While Clinton may support a higher wage for workers in New York, she’s resisted liberals’ calls to raise the national minimum wage to $15 per hour. “I think part of the reason that the Congress and very strong Democratic supporters of increasing the minimum wage are trying to debate and determine what’s the national floor is because there are different economic environments,” Clinton said in New Hampshire last week. “And what you can do in L.A. or in New York may not work in other places.”
Clinton’s rivals for the Democratic nomination have used the minimum wage to attack Clinton’s liberal bona fides. Shortly after Clinton made those comments last week, former Maryland Gov. Martin O’Malley released a statement trumpeting his own support for lifting the minimum wage to $15 across the country. “Some people will say this is hard to do,” O’Malley’s statement said. “And it will be. But leadership is about forging public consensus —not following it. On this issue, we must lead with our progressive values to rebuild the American Dream.”

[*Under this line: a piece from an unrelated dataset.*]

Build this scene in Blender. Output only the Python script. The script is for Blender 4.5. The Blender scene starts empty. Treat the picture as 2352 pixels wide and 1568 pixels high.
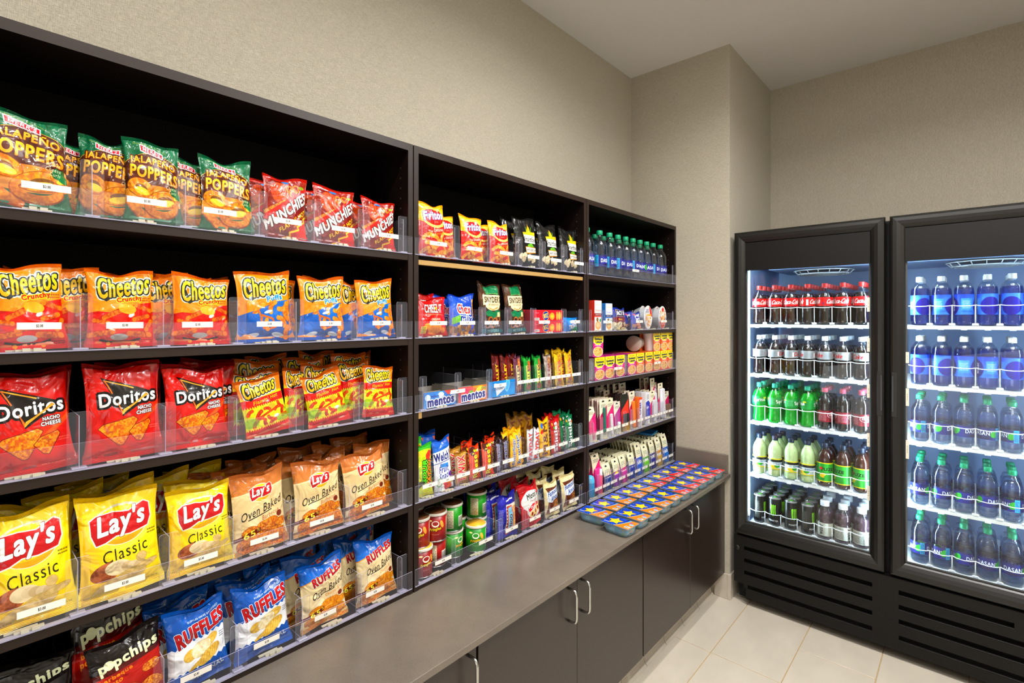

Sen. Bernie Sanders is also a loud proponent of lifting the minimum wage for all workers across the country. Sanders introduced a bill in the Senate this week to raise the federal minimum wage from $7.25 per hour to $15. “I think if you work 40 hours a week, you have a right not to live in poverty,” Sanders said outside the US Capitol at a rally introducing the bill. “The current federal minimum wage is a starvation wage. It’s got to be raised to a living wage.”